Do you mean the robot must stop first then make a right turn?

this is a part of the right turn code

Code:
void turnRight(int stepNum){
	
	int i = 0;

	while(i<stepNum){
		rotateCW(2);																							// Rotate motor two step
		rotateCW(1);																							// Rotate motor one step
		Delay1KTCYx(50);																						// Changing the argument in the delay function will change the speed at which the motor rotates. Delay equals 1000 x 50 x 1/12 = 4.167 ms
		i++;
		LATD = 0x00;																							// Set all port D to 0	
	}

	return;
}

Thanks
 
so if I am interpreting this correctly, right() causes the robot to turn right. DelaySpeed() then tells the robot to wait before making the next turn?

Also, you may want to look into using a 'for' loop. (You may already know this)
It's like this:

Code:
for(int n = 0; n < 5; n++)
{

}

Which would perform the exact same function as your while() loop.
 
julz127 said:
so if I am interpreting this correctly, right() causes the robot to turn right. DelaySpeed() then tells the robot to wait before making the next turn?

Also, you may want to look into using a 'for' loop. (You may already know this)
It's like this:

Code:
for(int n = 0; n < 5; n++)
{

}

Which would perform the exact same function as your while() loop.
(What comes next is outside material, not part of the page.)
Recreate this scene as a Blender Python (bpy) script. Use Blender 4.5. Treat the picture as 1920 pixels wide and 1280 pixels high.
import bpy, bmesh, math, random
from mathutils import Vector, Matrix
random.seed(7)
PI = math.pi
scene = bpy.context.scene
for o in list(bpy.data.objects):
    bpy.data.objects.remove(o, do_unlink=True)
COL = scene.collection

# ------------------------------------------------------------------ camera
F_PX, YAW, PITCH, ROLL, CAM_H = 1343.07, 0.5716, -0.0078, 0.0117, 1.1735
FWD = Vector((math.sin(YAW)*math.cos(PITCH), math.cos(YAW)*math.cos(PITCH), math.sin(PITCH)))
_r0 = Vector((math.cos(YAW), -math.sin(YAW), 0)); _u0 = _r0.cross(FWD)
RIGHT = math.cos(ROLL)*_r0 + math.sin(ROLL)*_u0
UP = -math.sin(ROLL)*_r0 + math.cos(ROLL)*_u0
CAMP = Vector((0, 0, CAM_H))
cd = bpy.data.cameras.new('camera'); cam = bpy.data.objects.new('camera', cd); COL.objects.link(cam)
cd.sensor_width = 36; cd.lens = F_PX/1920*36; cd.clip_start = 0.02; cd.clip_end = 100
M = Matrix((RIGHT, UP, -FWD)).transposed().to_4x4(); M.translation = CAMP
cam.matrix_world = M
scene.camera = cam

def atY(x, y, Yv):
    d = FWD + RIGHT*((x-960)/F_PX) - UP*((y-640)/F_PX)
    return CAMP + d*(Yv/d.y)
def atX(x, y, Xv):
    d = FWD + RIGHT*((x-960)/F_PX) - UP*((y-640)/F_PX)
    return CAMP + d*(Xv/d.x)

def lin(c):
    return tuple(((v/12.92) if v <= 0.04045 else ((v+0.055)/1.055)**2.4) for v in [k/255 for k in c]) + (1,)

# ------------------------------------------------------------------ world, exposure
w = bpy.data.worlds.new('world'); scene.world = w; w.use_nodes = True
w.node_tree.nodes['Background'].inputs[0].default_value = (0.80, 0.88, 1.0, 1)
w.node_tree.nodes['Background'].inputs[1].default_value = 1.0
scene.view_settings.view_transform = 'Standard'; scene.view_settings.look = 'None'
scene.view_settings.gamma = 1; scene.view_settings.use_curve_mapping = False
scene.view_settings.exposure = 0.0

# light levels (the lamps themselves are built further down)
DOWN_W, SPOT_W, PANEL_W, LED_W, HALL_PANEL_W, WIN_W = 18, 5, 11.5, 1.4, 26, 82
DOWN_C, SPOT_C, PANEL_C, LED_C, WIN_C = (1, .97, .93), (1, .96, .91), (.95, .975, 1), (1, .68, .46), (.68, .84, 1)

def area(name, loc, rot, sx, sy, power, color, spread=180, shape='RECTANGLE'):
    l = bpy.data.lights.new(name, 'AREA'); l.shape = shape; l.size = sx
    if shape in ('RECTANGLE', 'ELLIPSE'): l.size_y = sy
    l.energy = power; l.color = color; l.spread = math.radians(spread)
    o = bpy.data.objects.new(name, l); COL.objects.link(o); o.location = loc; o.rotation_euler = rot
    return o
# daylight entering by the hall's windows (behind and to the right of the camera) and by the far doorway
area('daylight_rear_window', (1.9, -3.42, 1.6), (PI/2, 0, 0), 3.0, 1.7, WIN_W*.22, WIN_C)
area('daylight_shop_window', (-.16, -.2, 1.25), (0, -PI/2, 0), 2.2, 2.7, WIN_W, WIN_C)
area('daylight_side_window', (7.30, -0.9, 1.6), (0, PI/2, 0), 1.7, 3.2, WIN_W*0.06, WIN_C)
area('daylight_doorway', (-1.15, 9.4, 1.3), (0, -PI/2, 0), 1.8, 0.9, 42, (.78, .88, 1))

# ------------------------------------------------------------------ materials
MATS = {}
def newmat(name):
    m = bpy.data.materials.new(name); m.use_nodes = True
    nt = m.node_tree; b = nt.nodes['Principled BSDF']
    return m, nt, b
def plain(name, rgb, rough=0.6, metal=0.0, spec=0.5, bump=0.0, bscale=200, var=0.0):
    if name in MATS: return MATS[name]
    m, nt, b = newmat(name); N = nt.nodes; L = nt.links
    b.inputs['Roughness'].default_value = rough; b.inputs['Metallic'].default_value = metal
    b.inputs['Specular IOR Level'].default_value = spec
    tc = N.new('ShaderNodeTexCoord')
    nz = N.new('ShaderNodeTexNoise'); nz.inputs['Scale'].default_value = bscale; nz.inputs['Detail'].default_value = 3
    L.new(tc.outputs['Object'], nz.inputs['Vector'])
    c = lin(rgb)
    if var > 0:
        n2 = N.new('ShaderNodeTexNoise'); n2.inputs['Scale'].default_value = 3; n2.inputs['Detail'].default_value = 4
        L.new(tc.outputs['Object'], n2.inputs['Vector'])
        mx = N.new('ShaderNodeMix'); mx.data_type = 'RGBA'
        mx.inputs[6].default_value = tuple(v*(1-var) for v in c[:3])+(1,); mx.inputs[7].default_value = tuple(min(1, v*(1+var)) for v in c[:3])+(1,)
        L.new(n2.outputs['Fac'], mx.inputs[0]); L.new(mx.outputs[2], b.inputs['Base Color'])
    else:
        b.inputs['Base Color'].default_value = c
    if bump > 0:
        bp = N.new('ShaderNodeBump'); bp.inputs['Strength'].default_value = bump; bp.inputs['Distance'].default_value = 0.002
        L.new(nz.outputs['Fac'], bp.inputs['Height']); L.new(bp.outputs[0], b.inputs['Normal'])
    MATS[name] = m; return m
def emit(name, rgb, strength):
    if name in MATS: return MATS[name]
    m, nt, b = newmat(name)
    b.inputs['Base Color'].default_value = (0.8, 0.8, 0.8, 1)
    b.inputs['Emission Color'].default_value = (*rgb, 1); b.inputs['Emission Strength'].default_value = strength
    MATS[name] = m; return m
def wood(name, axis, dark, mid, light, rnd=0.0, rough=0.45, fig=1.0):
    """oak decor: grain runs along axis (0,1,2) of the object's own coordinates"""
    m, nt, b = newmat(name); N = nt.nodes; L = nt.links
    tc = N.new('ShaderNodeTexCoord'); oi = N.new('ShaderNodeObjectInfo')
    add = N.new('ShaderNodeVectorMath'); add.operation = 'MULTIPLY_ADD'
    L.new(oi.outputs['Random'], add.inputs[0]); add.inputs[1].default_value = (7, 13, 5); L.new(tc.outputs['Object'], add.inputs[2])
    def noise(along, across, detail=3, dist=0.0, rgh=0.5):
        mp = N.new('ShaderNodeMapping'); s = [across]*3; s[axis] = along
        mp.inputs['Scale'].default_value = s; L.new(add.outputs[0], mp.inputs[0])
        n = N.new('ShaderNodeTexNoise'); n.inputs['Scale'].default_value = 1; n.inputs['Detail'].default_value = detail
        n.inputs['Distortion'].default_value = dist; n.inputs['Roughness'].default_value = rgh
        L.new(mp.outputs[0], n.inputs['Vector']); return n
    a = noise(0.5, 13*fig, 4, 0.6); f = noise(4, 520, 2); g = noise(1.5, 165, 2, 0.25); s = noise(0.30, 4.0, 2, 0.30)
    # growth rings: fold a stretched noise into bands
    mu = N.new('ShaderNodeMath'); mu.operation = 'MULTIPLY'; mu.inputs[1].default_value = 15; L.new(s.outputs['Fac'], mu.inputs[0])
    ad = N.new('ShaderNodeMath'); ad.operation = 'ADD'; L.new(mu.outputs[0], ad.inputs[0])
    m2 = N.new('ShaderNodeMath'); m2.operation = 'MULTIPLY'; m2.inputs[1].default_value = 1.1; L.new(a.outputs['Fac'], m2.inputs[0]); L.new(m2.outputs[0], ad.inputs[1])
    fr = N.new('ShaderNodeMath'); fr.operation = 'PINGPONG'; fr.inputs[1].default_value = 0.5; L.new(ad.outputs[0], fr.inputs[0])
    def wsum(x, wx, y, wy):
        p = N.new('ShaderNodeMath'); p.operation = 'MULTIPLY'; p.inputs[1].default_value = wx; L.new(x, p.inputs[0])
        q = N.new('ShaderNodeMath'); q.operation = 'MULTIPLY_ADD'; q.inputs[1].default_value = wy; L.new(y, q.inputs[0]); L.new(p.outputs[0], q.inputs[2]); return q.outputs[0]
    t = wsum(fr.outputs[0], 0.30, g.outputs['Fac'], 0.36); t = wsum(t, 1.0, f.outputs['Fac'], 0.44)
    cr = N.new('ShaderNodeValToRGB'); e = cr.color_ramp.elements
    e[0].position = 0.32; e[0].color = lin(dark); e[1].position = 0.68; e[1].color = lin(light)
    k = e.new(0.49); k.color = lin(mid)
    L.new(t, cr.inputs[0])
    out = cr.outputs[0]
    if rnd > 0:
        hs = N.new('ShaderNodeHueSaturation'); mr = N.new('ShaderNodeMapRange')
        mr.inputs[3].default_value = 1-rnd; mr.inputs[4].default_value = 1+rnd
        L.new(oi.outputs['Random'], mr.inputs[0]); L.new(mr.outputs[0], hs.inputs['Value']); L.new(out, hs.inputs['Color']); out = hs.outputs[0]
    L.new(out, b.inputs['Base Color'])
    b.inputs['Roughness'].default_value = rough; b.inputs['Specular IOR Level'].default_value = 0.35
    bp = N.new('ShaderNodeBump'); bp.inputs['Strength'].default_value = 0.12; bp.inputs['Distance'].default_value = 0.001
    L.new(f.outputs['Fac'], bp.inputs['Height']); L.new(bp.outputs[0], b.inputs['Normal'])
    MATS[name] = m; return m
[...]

No, it just makes the robot make a right turn before waiting. Should the robot wait before turning right?
 
Yes, it should wait.

Otherwise it will be continually trying to turn right.
 
How do you make a robot wait?

I was thinking making a function called "Wait(time)", where "time" is 1/1000 of a second. Do you shut down a robot for that time to make it wait?

Thanks
 
In my limited experience working with micro controllers, usually they have a delay() or delayms() function in their library. So suppose you wanted a robot to drive forward for 5 seconds, you'd set the current to the motor 'high' then delay(5).

The actual wait is done by loops, google "assembly nested loops" if you want to see how it's done.
 
You could just use sleep() or usleep() as well, I think that these are standard functions, are they not?

The best thing would be if there was some sort of signal that the motor (or controller) gave out once the motor had stopped moving. That way your wait time would be exactly as long as the straight line motion that occurred after each turn.